I write how I think. These sentences you see before you are the same as the ones which run through my brain. If anything, the only filter they pass through on the way out is one to make them sound less formal and Edwardian than the way I actually think, lest everyone regard me as though I’d grown an extra head. My internal dialog does not split infinitives, does not end sentences with prepositions, does not dangle participles. That’s just the way I’m wired. The order inherent in my thought-sentences pleases me and, since much that I write is for my own benefit, it makes sense that my writing-sentences would be in a similarly self-pleasing style. Writing, for me, is very much a WITIWYG (What I Think Is What You Get) sort of operation.

Which is not to imply that writing is an easy endeavor. The organization of concepts and vocabulary is taxing. Of late my most weary evenings are those which follow a marathon session at the keyboard. The brain is a greedy organ, consuming an immense amount of energy and leaving one sapped of strength at the end. But to have additional processing power and speed required for crafting a correctly-structured turn of phrase? Before my friend’s question I’d not have thought it possible.

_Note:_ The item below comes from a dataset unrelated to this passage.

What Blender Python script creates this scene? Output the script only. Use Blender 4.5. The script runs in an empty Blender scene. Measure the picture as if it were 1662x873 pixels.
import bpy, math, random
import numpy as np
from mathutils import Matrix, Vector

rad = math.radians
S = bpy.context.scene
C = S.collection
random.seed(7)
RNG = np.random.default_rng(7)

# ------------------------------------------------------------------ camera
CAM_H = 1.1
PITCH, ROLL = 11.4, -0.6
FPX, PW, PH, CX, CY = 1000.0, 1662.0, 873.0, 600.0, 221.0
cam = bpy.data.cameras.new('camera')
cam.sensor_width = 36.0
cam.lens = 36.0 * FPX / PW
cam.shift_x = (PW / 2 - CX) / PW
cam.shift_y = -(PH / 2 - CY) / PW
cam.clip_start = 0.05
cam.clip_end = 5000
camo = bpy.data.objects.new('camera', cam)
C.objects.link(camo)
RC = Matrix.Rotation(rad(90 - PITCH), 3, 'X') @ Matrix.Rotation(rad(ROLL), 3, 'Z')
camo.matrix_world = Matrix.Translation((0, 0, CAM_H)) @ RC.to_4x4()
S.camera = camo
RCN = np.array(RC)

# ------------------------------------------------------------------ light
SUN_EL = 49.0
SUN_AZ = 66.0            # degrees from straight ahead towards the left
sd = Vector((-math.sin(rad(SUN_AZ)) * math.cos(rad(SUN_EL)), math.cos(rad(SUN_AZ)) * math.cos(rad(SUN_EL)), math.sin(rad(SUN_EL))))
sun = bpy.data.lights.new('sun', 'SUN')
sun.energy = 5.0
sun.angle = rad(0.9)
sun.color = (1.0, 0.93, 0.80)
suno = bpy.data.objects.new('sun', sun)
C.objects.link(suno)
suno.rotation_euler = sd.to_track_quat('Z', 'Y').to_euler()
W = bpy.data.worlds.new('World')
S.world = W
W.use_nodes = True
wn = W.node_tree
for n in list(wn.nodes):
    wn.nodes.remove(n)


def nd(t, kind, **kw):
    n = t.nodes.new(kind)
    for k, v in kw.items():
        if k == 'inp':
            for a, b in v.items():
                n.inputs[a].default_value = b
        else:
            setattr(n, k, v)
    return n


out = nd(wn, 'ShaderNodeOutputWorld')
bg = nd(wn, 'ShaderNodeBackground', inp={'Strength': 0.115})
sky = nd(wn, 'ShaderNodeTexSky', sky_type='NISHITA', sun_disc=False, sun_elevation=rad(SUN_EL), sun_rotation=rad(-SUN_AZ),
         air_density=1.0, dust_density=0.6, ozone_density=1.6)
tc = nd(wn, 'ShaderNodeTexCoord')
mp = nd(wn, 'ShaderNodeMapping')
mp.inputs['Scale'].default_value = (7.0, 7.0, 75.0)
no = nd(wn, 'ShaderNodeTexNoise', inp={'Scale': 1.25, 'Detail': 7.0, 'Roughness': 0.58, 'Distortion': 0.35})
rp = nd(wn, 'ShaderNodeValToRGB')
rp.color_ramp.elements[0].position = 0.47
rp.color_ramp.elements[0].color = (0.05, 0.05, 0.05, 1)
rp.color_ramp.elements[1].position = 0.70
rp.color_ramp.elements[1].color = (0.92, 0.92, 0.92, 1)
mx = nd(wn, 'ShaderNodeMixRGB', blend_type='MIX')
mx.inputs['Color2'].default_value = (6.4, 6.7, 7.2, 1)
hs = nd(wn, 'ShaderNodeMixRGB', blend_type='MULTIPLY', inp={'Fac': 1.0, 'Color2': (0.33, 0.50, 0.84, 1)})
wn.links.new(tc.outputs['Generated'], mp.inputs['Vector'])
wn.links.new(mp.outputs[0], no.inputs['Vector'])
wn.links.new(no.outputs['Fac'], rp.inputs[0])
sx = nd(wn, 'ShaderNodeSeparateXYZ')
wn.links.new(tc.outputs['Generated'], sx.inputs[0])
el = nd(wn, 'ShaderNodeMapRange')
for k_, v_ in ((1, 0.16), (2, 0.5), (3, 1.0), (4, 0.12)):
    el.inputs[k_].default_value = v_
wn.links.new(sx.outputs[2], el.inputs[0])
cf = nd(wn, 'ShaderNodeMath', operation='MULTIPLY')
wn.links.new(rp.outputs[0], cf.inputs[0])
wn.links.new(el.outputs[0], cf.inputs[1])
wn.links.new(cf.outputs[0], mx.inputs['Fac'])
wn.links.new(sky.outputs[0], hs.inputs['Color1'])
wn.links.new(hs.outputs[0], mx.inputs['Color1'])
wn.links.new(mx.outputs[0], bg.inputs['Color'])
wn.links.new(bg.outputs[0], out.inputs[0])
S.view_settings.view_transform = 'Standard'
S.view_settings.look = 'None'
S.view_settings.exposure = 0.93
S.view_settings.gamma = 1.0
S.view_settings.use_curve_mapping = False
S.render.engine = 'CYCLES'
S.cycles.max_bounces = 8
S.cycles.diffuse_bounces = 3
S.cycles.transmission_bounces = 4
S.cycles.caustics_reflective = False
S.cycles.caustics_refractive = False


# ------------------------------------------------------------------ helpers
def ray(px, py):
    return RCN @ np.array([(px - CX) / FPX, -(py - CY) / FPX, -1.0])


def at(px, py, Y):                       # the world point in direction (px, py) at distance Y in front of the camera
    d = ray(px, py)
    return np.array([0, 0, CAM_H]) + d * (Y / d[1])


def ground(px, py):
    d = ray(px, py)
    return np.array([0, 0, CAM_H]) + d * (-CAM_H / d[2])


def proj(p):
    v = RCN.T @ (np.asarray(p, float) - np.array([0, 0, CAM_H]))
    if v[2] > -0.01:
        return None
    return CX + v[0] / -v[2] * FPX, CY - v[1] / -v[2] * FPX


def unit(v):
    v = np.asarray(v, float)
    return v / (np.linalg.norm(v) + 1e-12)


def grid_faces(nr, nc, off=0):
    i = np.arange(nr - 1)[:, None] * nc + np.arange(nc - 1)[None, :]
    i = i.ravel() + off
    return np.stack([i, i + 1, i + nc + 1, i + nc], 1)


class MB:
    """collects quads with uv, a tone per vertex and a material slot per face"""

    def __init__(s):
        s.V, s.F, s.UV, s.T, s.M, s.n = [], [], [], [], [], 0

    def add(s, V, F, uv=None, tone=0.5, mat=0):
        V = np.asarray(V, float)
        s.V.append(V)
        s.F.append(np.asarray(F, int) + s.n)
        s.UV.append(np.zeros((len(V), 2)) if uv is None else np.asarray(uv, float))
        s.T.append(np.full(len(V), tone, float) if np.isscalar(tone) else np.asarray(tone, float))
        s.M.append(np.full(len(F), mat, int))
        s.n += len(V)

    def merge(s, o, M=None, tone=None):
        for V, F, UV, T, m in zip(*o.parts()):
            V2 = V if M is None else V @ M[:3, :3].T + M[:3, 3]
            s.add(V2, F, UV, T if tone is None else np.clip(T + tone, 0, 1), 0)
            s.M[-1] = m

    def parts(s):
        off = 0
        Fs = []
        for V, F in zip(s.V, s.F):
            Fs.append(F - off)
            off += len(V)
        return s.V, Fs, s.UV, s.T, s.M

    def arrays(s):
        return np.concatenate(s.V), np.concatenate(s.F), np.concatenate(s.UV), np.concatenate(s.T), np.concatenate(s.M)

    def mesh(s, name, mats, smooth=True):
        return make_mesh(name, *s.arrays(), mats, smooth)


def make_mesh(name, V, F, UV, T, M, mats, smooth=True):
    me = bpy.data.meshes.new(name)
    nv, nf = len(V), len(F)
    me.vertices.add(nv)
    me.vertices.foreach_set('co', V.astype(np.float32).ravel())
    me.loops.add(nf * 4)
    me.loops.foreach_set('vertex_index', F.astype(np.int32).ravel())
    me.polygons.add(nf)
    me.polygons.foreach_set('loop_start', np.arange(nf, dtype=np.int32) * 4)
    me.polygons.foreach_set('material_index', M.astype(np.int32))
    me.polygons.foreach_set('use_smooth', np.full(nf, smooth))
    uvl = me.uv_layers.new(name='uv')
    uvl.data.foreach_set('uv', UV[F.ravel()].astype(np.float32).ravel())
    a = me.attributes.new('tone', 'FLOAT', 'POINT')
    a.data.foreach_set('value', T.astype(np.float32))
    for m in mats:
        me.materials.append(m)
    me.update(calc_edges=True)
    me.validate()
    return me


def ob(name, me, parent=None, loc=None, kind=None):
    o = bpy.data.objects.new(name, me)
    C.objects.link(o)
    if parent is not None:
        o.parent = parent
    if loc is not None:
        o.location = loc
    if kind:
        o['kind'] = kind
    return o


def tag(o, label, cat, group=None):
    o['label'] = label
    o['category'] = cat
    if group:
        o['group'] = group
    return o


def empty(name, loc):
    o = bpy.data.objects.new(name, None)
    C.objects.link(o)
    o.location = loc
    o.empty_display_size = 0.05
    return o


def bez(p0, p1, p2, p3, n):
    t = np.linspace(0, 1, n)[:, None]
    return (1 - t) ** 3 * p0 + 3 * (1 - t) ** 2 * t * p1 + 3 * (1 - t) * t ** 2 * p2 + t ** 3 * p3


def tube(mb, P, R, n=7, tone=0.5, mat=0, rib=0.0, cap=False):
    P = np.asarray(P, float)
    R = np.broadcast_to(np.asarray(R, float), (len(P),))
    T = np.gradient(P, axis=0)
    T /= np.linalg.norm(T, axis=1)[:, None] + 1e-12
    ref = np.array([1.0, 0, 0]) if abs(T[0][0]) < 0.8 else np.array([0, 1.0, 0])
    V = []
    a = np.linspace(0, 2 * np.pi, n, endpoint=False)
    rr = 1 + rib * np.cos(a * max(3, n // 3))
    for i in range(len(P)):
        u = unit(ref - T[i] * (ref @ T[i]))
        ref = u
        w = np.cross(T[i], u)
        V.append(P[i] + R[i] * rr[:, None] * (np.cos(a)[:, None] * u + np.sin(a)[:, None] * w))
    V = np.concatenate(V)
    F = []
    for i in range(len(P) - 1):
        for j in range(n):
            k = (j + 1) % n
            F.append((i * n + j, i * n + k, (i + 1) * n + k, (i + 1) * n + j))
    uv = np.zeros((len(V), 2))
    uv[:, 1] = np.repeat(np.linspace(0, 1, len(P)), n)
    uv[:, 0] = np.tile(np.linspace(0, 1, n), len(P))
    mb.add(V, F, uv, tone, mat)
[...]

Another mental disconnect occurs when I consider that it’s likely that writing a grammatically correct sentence would actually slow down a large number of people. These are individuals who are grammatically correct in conversation, yet this ability must not translate to writing. Am I to understand that the correctness does not slow their speaking but does their writing? Is it because they over-think their writing, believing that they need to write in a style in which they do not normally think, therefore taking additional time in composition that they would not need in conversation? Good writing must read as though you are speaking with the author. To over-think the matter is to create a work unfaithful to yourself and deceptive to your reader. ΓΝΩΘΙ ΣΑΥΤΟΝ, indeed, but then ΕΣΤΩ ΣΑΥΤΟΝ as well.

In truth, I do not understand and the matter now intrigues me. It is not possible to peer within the brain of another to understand the method she or he uses to think and to write. It is not possible to tease out the differences between the two and inspect them. One cannot project another’s process up on the wall and point–A ha! Just so! To wit!–at each element and compare it to one’s own.

And so, lacking data, I am left only with his question, the flotilla of questions which float behind it, and a newfound sense of curiosity for the paths each person takes with his words and how the paths differ by intended destination.